When I was seven years old, I announced to whatever world that cared that one day I would work at CBS News. When I was 17, after not snagging a CBS News job, I started working at PBS in New York, down the street from CBS. Later, I finally joined CBS News, as I had long intended and dreamed. After thirty years in broadcasting, most of them at CBS News, it became increasingly obvious that I had to get out of that place. If CBS News had been allowed to continue to uphold the tradition as an organization that put the public trust first, I never would have voluntarily left. But when we became "Network Chickens," we shamefully revealed that we would dare to go last while daring least. We squandered our birthright and the precious trust CBS News once shared with the public.

It was not technology---not the web---or the ubiquity of cable news providers--- that decimated CBS News. Nor will it matter which human face news executives next sacrifice to anchor this sinking institution. Neither Katie Couric nor Bryant Gumbel nor a glee club of pretty reporter-faces are solely to blame for the black eye that is CBS News. We, the network chickens who allowed CBS News to be blown up from the inside, must bear that shame.

Certainly today's pygmies of broadcasting history achieved such modest stature as a result of a very different regulatory and economic environment than that which influenced our forebears. For during the more robust days of broadcast journalism, there was a clear and respected concept of broadcasting in the public interest. In exchange for being granted free use of the public spectrum, broadcasters were required and expected to "serve the public interest, convenience and necessity." Government intrusion into journalism is anathema and will always be.
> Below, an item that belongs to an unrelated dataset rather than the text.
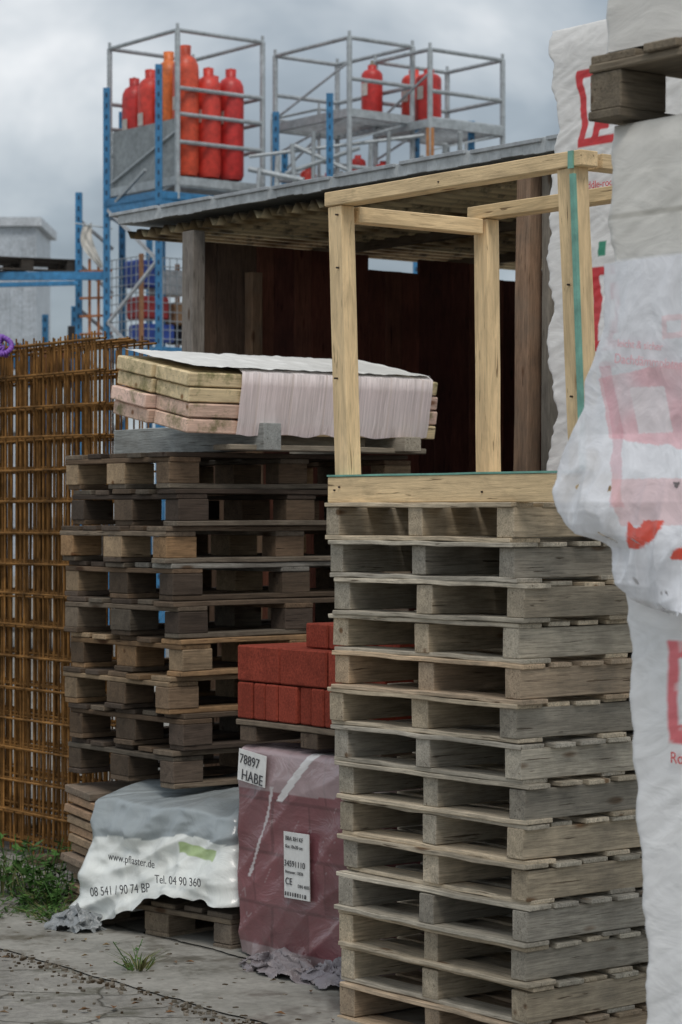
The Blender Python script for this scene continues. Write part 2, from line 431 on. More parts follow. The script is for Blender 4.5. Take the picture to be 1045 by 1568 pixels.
# ---------------------------------------------------------------- timber crate frame
tf=empty('timber_crate_frame',.665,6.88,0)
Z=14*RS_H+.001; TW=(.80,.60,.35); TW2=(.74,.55,.31); mb=MB()
w,d=1.15,.68
def b2(p,q,a,b,t=TW,**k): mb.beam(p,q,a,b,t,var=.08,seg=5,jit=.0008,**k)
mb.box((.03,w/2,Z+.041),(.055,w+.02,.082),TW,seg=6,jit=.0008,var=.03)
mb.box((d,w/2,Z+.041),(.055,w+.02,.082),TW2,seg=6,jit=.0008)
mb.box((d/2,.03,Z+.041),(d-.06,.05,.08),TW2); mb.box((d/2,w-.03,Z+.041),(d-.06,.05,.08),TW2)
PT=2.615
b2((.045,w-.045,Z+.083),(.035,w-.02,PT),.055,.07)
b2((d-.03,w-.04,Z+.083),(d-.035,w-.035,PT),.055,.07)
b2((.04,.0,Z+.083),(.035,.045,PT),.055,.075)
b2((d-.03,.04,Z+.083),(d-.035,.035,PT),.055,.07)
mb.box((.035,w/2+.0,PT+.024),(.07,w+.05,.045),TW,seg=6,jit=.0008,var=.04)
mb.box((d-.035,w/2,PT+.024),(.07,w+.05,.045),TW2,seg=6,jit=.0008)
mb.box((d/2,w-.035,PT-.026),(d-.15,.06,.05),TW); mb.box((d/2+.03,.03,PT+.024),(d-.15,.07,.043),TW)
mb.obj('timbers',W_NEW,tf,.0025)
mb=MB()
for (x,y,z) in [(.0,w-.04,PT-.03),(.0,w-.03,Z+.04),(.0,w-.055,Z+.05),(.0,.4,Z+.03),(.005,.02,Z+.3),(.003,.03,Z+.62),(.0,.6,PT+.02),(.003,w-.04,PT-.2),(.003,w-.03,Z+.4)]:
    mb.rod((x-.003,y,z),(x+.01,y,z),.003,NAIL,8)
mb.obj('nails',M_GALV,tf)
mb=MB(); MG=(.20,.46,.37)
mb.box((.03,w/2,Z+.086),(.06,w+.02,.006),MG,var=0,seg=8,jit=.0008)
mb.beam((.003,-.032,Z+.09),(.003,.010,PT-.02),.012,.016,MG,var=0)
mb.box((-.003,.012,PT+.02),(.006,.02,.05),MG,var=0)
mb.obj('green_strap',M_PAINT,tf)
# ---------------------------------------------------------------- near insulation pack
RED=(.62,.03,.035); WH=(.84,.84,.84)
ni=empty('wrapped_insulation_pack',1.138,4.668,0)
EDGE=[(0,-.02),(.5,-.02),(.65,-.03),(.75,-.02),(.95,0),(1.1,.02),(1.3,.022),(1.4,.03),(1.5,.05),(1.7,.06),(2.1,.06),(2.18,.075),(2.28,.095),(2.35,.08),(2.45,.095),(2.5,.1)]
def ni_edge(z): return lerp(EDGE,z)+.012*noise.noise(Vector((0,4,z*11)))+.005*noise.noise(Vector((0,9,z*37)))
def ni_d(q,n,t): return .004*fbm(q.x*3,q.y*3,q.z*5,2)+.003*(1-abs(noise.noise(Vector((q.y*3+q.z*2,q.x*3,q.z*14+q.y*10))))*2)+.0012*(1-abs(noise.noise(Vector((q.y*6-q.z*4,q.x*6,q.z*40+q.y*20))))*2)
def ni_c(q,t):
    if q.z>2.19:
        k=.03*fbm(q.y*20,q.z*20,1,3)
        if abs(q.z-2.283)<.004: k-=.2
        return (.70+k,.68+k,.63+k)
    if q.x<.1:
        s=1 if noise.noise(Vector((q.y*30,q.z*30,1)))>-.35 else .0
        if .40<q.y<.685 and 1.13<q.z<1.355:
            if q.y<.655 and 1.17<q.z<1.32: return WH
            return (.80,.20,.22) if s else (.84,.5,.5)
        if .30<q.y<.645 and .30<q.z<.81: return (.68,.10,.11)
    return WH
pack('film_wrap',F_PACK,.8,1.1,.15,2.49,.010,.006,ni_d,ni_c,edge=ni_edge,rad=.02,parent=ni)
text('Roofboard',.035,(-.012,.685,1.09),ni,mred); text('www',.03,(-.012,.66,.24),ni,mred)
mb=MB(); block_pallet(mb,0,-.03,.12,0,[(.32,.26,.18),(.22,.18,.13)],L=1.1); mb.obj('pallet_above',W_PAL,ni,.003).location=(0,0,2.50)
mb=MB(); block_pallet(mb,0,0,0,0,[(.30,.25,.18),(.2,.17,.13)],L=1.1); mb.obj('pallet_below',W_PAL,ni,.003)
def nu_c(q,t): return (.72,.70,.66)
o=pack('upper_pack',F_PACK,.9,1.1,0,1.1,.03,.02,ni_d,nu_c,rad=.02,parent=ni); o.location=(0,0,2.65)
# torn billowing film
LT=[(1.42,.66),(1.425,.72),(1.44,.77),(1.47,.81),(1.50,.825),(1.55,.84),(1.565,.88),(1.58,.94),(1.60,.975),(1.63,1.00),(1.68,1.02),(1.72,1.015),(1.78,.99),(1.82,.96),(1.86,.935),(1.92,.92),(1.98,.89),(2.04,.865),(2.1,.86),(2.17,.86)]
mb=MB(); rows=300; cols=170
for j in range(rows+1):
    for i in range(cols+1):
        u=i/cols; zb=1.42+.025*noise.noise(Vector((u*9,1,5)))+.012*noise.noise(Vector((u*30,1,5)))
        z=zb+(2.175-zb)*j/rows
        L_=lerp(LT,z)+.007*noise.noise(Vector((z*18,0,0)))+.0025*noise.noise(Vector((z*90,3,0)))
        y=.45+(L_-.45)*u
        k=ridge(y*2.6+z*1.0,z*1.2-y*1.8,1.3)
        k2=ridge(y*5.5+z*3.5,z*2-y*4,2.3)
        k4=ridge(y*11+z*9,z*4-y*8,5.3)
        k5=ridge(y*22+z*14,z*12-y*12,7.7)
        lower=max(0,min(1,(1.80-z)/.15))
        x=-.03-.022*k*(.4+lower*.6)-.006*k2*(.45+1.2*lower)-.0022*k4*(.4+1.4*lower)-.0007*k5-.045*lower*math.sin(math.pi*u)+(.03 if u>.97 else 0)*(u-.97)/.03
        q=Vector((x-.02,y+.004*k4*lower,z+.003*k2*lower))
        n3=noise.noise(Vector((y*12,z*12,3)))
        c=Vector((.84,.85,.89))
        a=y-.25*(z-1.7); e=.006*noise.noise(Vector((y*30,z*30,2)))
        if .50<a+e<.81 and 1.755+(a-.5)*.12<z+e<1.955-(a-.5)*.10:
            c=Vector((.86,.56,.60)).lerp(Vector((.88,.76,.79)),max(0,min(1,.25+n3*1.1)))
            if .62<a<.72 and 1.80<z<1.90: c=Vector((.88,.80,.82))
        if .765<a+e<.80 and 1.64<z<1.95: c=c.lerp(Vector((.74,.30,.36)),.45)
        if .60<y<.67 and 2.0<z<2.05 and (abs(y-.635)>.02 or abs(z-2.025)>.012): c=Vector((.88,.72,.75))
        if 1.60<z<1.70 and y<.80+.4*(z-1.70) and k2>.0: c=c.lerp(Vector((.84,.45,.45)),.5)
        if 1.53<z<1.61 and y<.74 and noise.noise(Vector((y*13,z*13,8)))>.14: c=Vector((.80,.09,.05))
        mb.v.append(q); mb.t.append(tuple(c)); mb.g.append(tuple(q))
for j in range(rows):
    for i in range(cols):
        y=(i+.5)/cols; z=(j+.5)/rows
        if noise.noise(Vector((y*9,z*12,21)))+.5*noise.noise(Vector((y*30,z*30,4)))>.52 and .05<z<.36 and y<.85: continue
        a=j*(cols+1)+i; mb.f.append((a,a+cols+1,a+cols+2,a+1))
mb.obj('torn_film',F_TORN,ni,0,True)
text('Dachdämmplatte',.030,(-.068,.80,1.955),ni,mpink,-.12); text('leicht & sicher',.024,(-.068,.79,1.99),ni,mpink,-.12)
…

But a reckless government giveaway of a limited public resource is equally abhorrent when the public receives little or nothing in return.

Of course, US broadcasters were given a mammoth gift of our public spectrum... actually a double gift: of both the analog spectrum we're all waiting for them to return... (which the networks are taking their own sweet time to transition away from) ... PLUS the massive and hugely valuable hunk of digital spectrum we have granted them for years to come.

And what do these broadcasters present the public in return for this massive "gimme? " Aside from one of the world's most well-funded lobbying efforts, not much.

Wasn't it embarrassing, during this past election, that the most vigorous debates in our vast media polyglot occurred on comedy programs? More people - by orders of magnitude - watched candidates appear on shows like Saturday Night Live and on the Daily Show with Jon Stewart than on any and all news broadcasts. And, in terms of issues coverage, I am embarrassed to concede comedy broadcasts did a vastly superior job actually identifying news issues and reporting on them. Long after the campaigns bypassed insipid news broadcasts, presidential candidates were granting largely unfettered access on Saturday Night Live... including John McCain's shameful appearance a mere three days before the election.

When the networks want to increase profits, they dismiss more news crews and experienced journalists. Why not? Nothing is stopping them. Nothing stopped them from shutting down bureaus around the world. Here in the U.S., cities that lost news bureaus might as well not even exist if you watch evening news coverage..

When broadcast news operations began reaching out for "public input" for videos and other "user generated content," management cynically claimed they cared about tapping into the public voice and the power of the "new media." The truth was and is that news executives by and large think such sources of information are basically crap. But they know a good deal when they see one! Free video? Free commentary? Free stuff, regardless of quality or of bonafides, from places where their crews are long gone and their experienced journalists have long been retired?

The decline of network news programs was not inevitable. 60 Minutes remains a majestic rebuke of that notion. But the cowardice and greed of broadcast executives condemned CBS News to wither as producers in the control room were forced to play "Network Chicken."